Williams is charged with killing two fellow students and wounding 13 other people during the campus attack. His lawyers delayed entering a plea, and now say they will challenge the filing of adult charges under Proposition 21 as unconstitutional. The measure, approved by voters last year, makes it easier for prosecutors to try juveniles in adult court for serious crimes. One provision already has been struck down by an appellate court.

No Death Penalty

Putting 14- and 15-year-olds in the defendant's chair is still fairly new in California's adult courts. A 1995 change in the law lowered from 16 to 14 the age at which defendants can be tried as adults but, in the days before Proposition 21, left it to juvenile court judges to send cases to adult court.

There is one concession to age: Fourteen- and 15-year-olds aren't subject to the death penalty or life in prison without parole. Other states have harsher rules. A 14-year-old in Florida was given a life term without parole last week for killing a 6-year-old in 1999.
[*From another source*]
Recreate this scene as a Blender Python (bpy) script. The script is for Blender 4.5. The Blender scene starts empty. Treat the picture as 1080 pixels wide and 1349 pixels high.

Since the California age threshold was lowered, at least 44 youths have been convicted in adult court of murders committed while they were 14 or 15, according to the California Youth Authority. The cases of 121 others were settled in juvenile court, where the harshest possible punishment is, with few exceptions, incarceration in a CYA facility until age 25.

California jurors have shown little reluctance to convict the youngest murder suspects in adult courts. Acquittals are virtually unheard of--a sign, perhaps, that only the most egregious cases have made it to adult court.

A Sacramento jury last month took just 90 minutes to convict a 15-year-old boy of first-degree murder in a stabbing case that had been shifted from Sutter County because of intense publicity. No one spoke on his behalf at a later hearing as the plump-faced killer, Thomas A. Preciado, was sentenced to 25 years to life.

Minimum mandatory sentences mean juveniles tried in adult court get the same treatment as adults, experts say.

"Kids who get convicted of murder or a serious crime tend to receive the same amount of time as an adult counterpart," said Dan Macallair of the Center on Juvenile and Criminal Justice in San Francisco.

Prosecutors contend that is how it should be, and California voters, having supported moves to treat youthful offenders as adults for certain crimes, seem to agree. Paul Cruser, a Navy petty officer who turned up at the El Cajon courthouse to watch Williams' arraignment March 7 on closed-circuit television, put it in plain terms: "At 15, you should know right from wrong. You should know what a gun is going to do to somebody." The arraignment was continued.

Indeed, one defense attorney believes that jurors, influenced by news media attention to juvenile crime, are actually hostile to young defendants.

"It's really an odd phenomenon. Juries, it's my experience, tend to fear other people's children but not their own," said Mary Ellen Attridge, a San Diego attorney who has defended children. "There is a paranoia toward juvenile defendants. People fear them."

Defending young suspects can be exceptionally difficult for other reasons too, say juvenile justice experts and defense lawyers. Often, these cases bristle with notoriety because of the crime, such as the killing of family members, or the defendant's age. And defendants' immaturity can mean they are ill-equipped to fully understand their deeds or put into adult terms the reasons behind them.